Uno creería que es un lugar común -e incluso perezoso- trazar paralelismos entre El exorcista, de William Friedkin, y cualquier película que aborde una historia similar. Sin embargo, en el caso de El exorcismo de Dios, la nueva producción de Alejandro Hidalgo, las referencias al clásico basado en la novela de William Peter Blatty son más que explícitas y no dejan margen de duda.
Como ejemplo tenemos la secuencia inicial, que busca emular determinados planos del film de Friedkin en un intento de homenaje que se prolonga por demasiado tiempo como para que Hidalgo pueda entregar una obra escindida de inspiraciones. Pero ese reposo en las influencias es tan solo el primero de varios inconvenientes que tiene su largometraje, centrado en Peter Williams (Will Beinbrink), un exorcista estadounidense que viaja a un pueblo de México para ayudar a un grupo de niños, 18 años después de experimentar un episodio traumático.
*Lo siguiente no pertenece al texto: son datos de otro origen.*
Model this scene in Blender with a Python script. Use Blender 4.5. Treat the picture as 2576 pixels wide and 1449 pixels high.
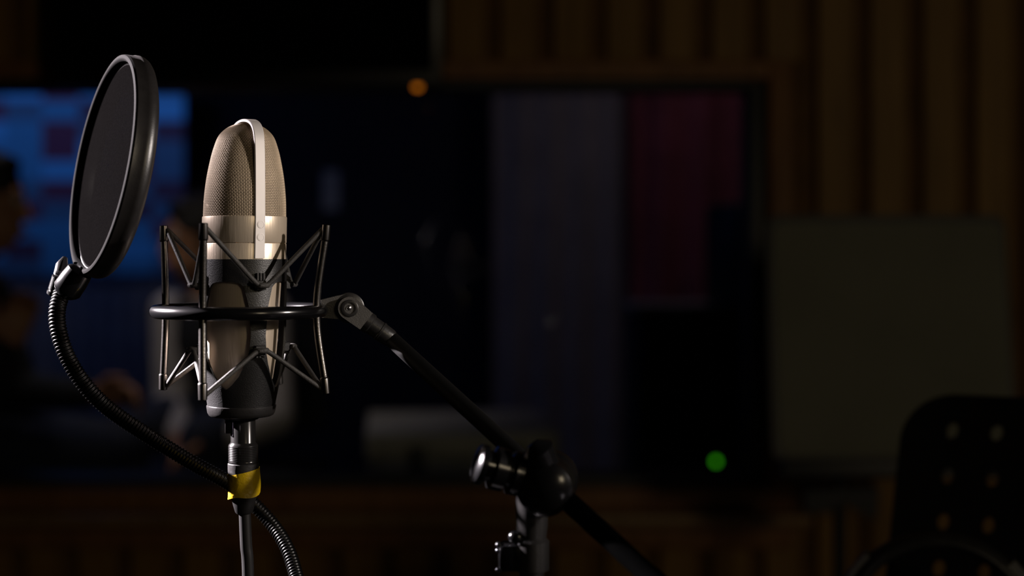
import bpy, bmesh, math, random
from mathutils import Vector, Matrix
random.seed(7)
for o in list(bpy.data.objects): bpy.data.objects.remove(o)
sc = bpy.context.scene
COL = sc.collection
PI = math.pi
rad = math.radians

# ------------------------------------------------------------------ camera
F = 3578.0            # focal length in pixels of the 2576 x 1449 frame
HZ = 650.0            # image row of the eye level
ZC = 1.0              # eye height
cam = bpy.data.cameras.new('camera')
cam.lens = 50; cam.sensor_width = 36
cam.shift_y = (HZ - 724.5) / 2576.0
cam.clip_start = .05
cam.dof.use_dof = True
cam.dof.focus_distance = .945
cam.dof.aperture_fstop = 3.1
camo = bpy.data.objects.new('camera', cam); COL.objects.link(camo)
camo.location = (0, 0, ZC); camo.rotation_euler = (PI/2, 0, 0)
sc.camera = camo

# ------------------------------------------------------------------ world, lamps, exposure
w = bpy.data.worlds.new('world'); sc.world = w; w.use_nodes = True
w.node_tree.nodes['Background'].inputs[0].default_value = (.01, .01, .012, 1)
w.node_tree.nodes['Background'].inputs[1].default_value = 0.0
vs = sc.view_settings
vs.view_transform = 'Standard'; vs.look = 'None'; vs.exposure = 0; vs.gamma = 1; vs.use_curve_mapping = False

def lamp(name, kind, loc, target, power, col, size, angle=60, blend=.6):
    d = bpy.data.lights.new(name, kind); d.energy = power; d.color = col
    if kind == 'SPOT': d.shadow_soft_size = size; d.spot_size = rad(angle); d.spot_blend = blend
    elif kind == 'AREA': d.shape = 'DISK'; d.size = size
    else: d.shadow_soft_size = size
    o = bpy.data.objects.new(name, d); COL.objects.link(o)
    o.location = loc
    o.rotation_euler = (Vector(target) - Vector(loc)).to_track_quat('-Z', 'Y').to_euler()
    return o
MIC = Vector(((613 - 1288) * .95 / F, .95, ZC))
lamp('key_spot', 'SPOT', tuple(MIC + Vector((1.536, -.45, .36))), MIC + Vector((-.03, 0, -.01)), 68, (1, .89, .81), .030, 20, .45)
lamp('rim_spot', 'SPOT', tuple(MIC + Vector((-1.604, .50, .645))), MIC + Vector((-.03, 0, -.035)), 2600, (1, .89, .94), .02, 17, .5)
lamp('booth_fill', 'AREA', (1.75, -1.5, 1.6), (.45, 3.0, .95), 6.6, (1, .82, .55), .6)  # unseen warm fill added behind the camera to lift the boards
lamp('control_blue_fill', 'AREA', (-1.9, 4.6, 2.25), (-1.9, 5.2, .6), 2.2, (.22, .36, 1), .6)  # unseen blue fill, added for the navy tone at left
lamp('control_pink_fill', 'AREA', (.75, 4.7, 2.25), (.75, 5.9, 1.0), .85, (1, .80, .90), .4)  # unseen pinkish fill, added over the curtains
lamp('control_spot_fill', 'SPOT', (-1.25, 3.35, 2.2), (-.80, 3.85, .6), 12, (1, .86, .80), .08, 50, .8)  # unseen fill added to brighten the person behind the microphone

# ------------------------------------------------------------------ materials
M = {}
def mat(name, base, rough=.5, metal=0., noise=0., nscale=40., bump=0., bscale=300., spec=.5, coat=0., stretch=(1, 1, 1), aniso=0.):
    m = bpy.data.materials.new(name); m.use_nodes = True
    nt = m.node_tree; b = nt.nodes['Principled BSDF']
    b.inputs['Base Color'].default_value = (*base, 1)
    b.inputs['Roughness'].default_value = rough
    b.inputs['Metallic'].default_value = metal
    b.inputs['Specular IOR Level'].default_value = spec
    b.inputs['Coat Weight'].default_value = coat
    if aniso: b.inputs['Anisotropic'].default_value = aniso
    tc = nt.nodes.new('ShaderNodeTexCoord'); mp = nt.nodes.new('ShaderNodeMapping')
    mp.inputs['Scale'].default_value = stretch
    nt.links.new(tc.outputs['Object'], mp.inputs['Vector'])
    if noise:
        n = nt.nodes.new('ShaderNodeTexNoise'); n.inputs['Scale'].default_value = nscale; n.inputs['Detail'].default_value = 5
        r = nt.nodes.new('ShaderNodeValToRGB')
        r.color_ramp.elements[0].position = .3; r.color_ramp.elements[1].position = .7
        r.color_ramp.elements[0].color = (*[c * (1 - noise) for c in base], 1)
        r.color_ramp.elements[1].color = (*[min(1, c * (1 + noise)) for c in base], 1)
        nt.links.new(mp.outputs[0], n.inputs['Vector']); nt.links.new(n.outputs['Fac'], r.inputs[0]); nt.links.new(r.outputs[0], b.inputs['Base Color'])
    if bump:
        n = nt.nodes.new('ShaderNodeTexNoise'); n.inputs['Scale'].default_value = bscale; n.inputs['Detail'].default_value = 3
        bu = nt.nodes.new('ShaderNodeBump'); bu.inputs['Strength'].default_value = bump; bu.inputs['Distance'].default_value = .001
        nt.links.new(mp.outputs[0], n.inputs['Vector']); nt.links.new(n.outputs['Fac'], bu.inputs['Height']); nt.links.new(bu.outputs[0], b.inputs['Normal'])
    M[name] = m
    return m
def emit(name, col, strength):
    m = bpy.data.materials.new(name); m.use_nodes = True
    nt = m.node_tree; b = nt.nodes['Principled BSDF']
    b.inputs['Base Color'].default_value = (*[c * .3 for c in col], 1)
    b.inputs['Emission Color'].default_value = (*col, 1); b.inputs['Emission Strength'].default_value = strength
    M[name] = m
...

El exorcismo de Dios fluctúa entre ese pasado que atormenta al sacerdote (un malogrado exorcismo que lo obligó a cometer un sacrilegio por el que nunca pudo perdonarse a sí mismo) y un presente en el que el demonio regresa y lo pone de cara a una realidad: para subsanar el trauma, tendrá que enfrentarlo. Si bien Beinbrink brinda una actuación interesante, la construcción de su personaje es demasiado lineal como para que nos interese su derrotero. Lo mismo sucede con una secuencia en la que Hildago retrata una especie de exorcismo todoterreno, con abundantes golpes de efecto, un uso del sonido que deja en evidencia la falta de ideas para generar pavor, y una persecución frenética que responde más al cine de zombis.
Si el cineasta se hubiese adentrado más en lo que implican las prácticas de exorcismo (a fin de cuentas, el protagonista se dedica exclusivamente a esto), otro hubiese sido el panorama. Lamentablemente, Hildago se queda con el “más es más” y tampoco se resiste a una vuelta de tuerca final previsible para cualquier espectador familiarizado con estas narrativas.